The dark face of Saturn's moon Iapetus


It is not known conclusively why Iapetus has this contrasting dark region. Designated Cassini Regio, its formation is considered to be as a result of some form of dark, reddish dust from somewhere in space (probably the Phoebe Ring) being deposited on the surface. This has the effect of evaporating the water ice on one side of the moon completely, while leaving its other half unaffected. Other factors crucial to this mechanism occurring successfully are the moon's slow rotation speed, its small size and low gravity, plus its distance from Saturn.

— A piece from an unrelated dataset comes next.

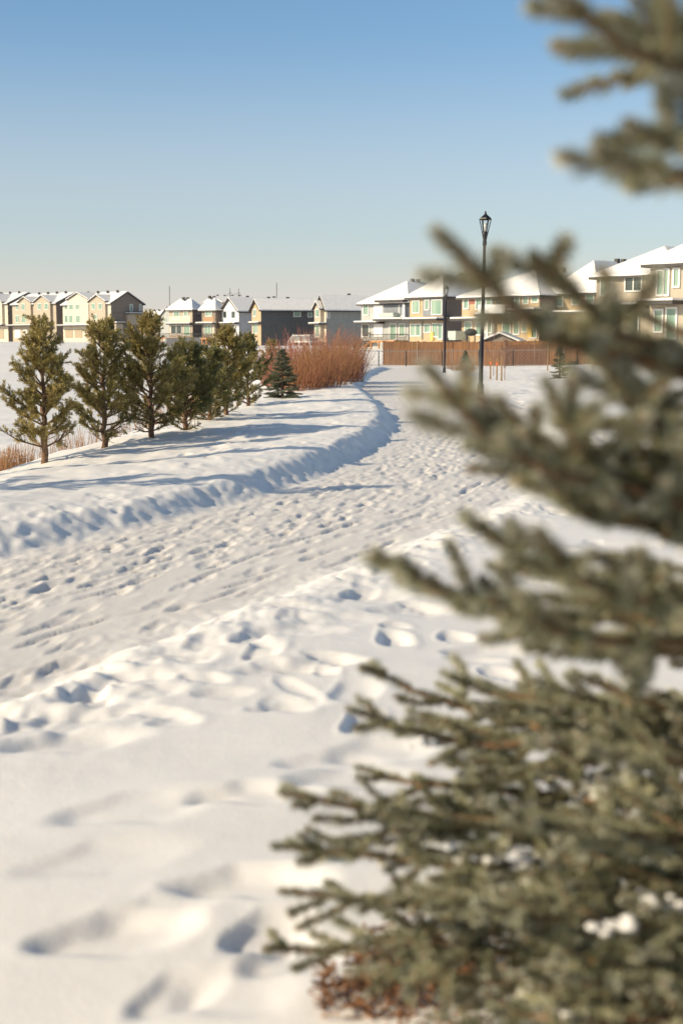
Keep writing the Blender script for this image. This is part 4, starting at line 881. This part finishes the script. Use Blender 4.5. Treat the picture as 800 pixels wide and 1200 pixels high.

The Cassini Regio is home to Iapetus's largest impact basin. Turgis has a diameter of 360 miles.


The Mountain Range

Another unusual feature of the moon Iapetus is the huge range of mountains running along the equator within the Cassini Regio. Also, within the light area, there are isolated peaks. Why these mountains should hug the equator with such accuracy is not known, although there have been several theories put forward to explain it.


The equatorial mountain range on Saturn's moon Iapetus


This range is about 808 miles long, 12.5 miles wide and can contain mountains up to 13 miles high, making them some of the tallest mountains in the whole solar system.

The isolated peaks within the light area can reach heights of over six miles.


The Orbit of the Moon Iapetus


This is yet another unusual feature of Iapetus. As was mentioned at the top of the page, this moon orbits much further out than all the other large moons of Saturn. But, that's not all. In contrast to all these other large moons, its orbit is inclined away from the equatorial plane.

The reason for this is not known.


The tilted orbit of Saturn's moon Iapetus


This graphic demonstrates this very clearly. It means that Iapetus is the only large moon from which Saturn's ring system can be viewed in its full glory. As the other large moons orbit along the equatorial plane, the rings as viewed from them would be edge-on.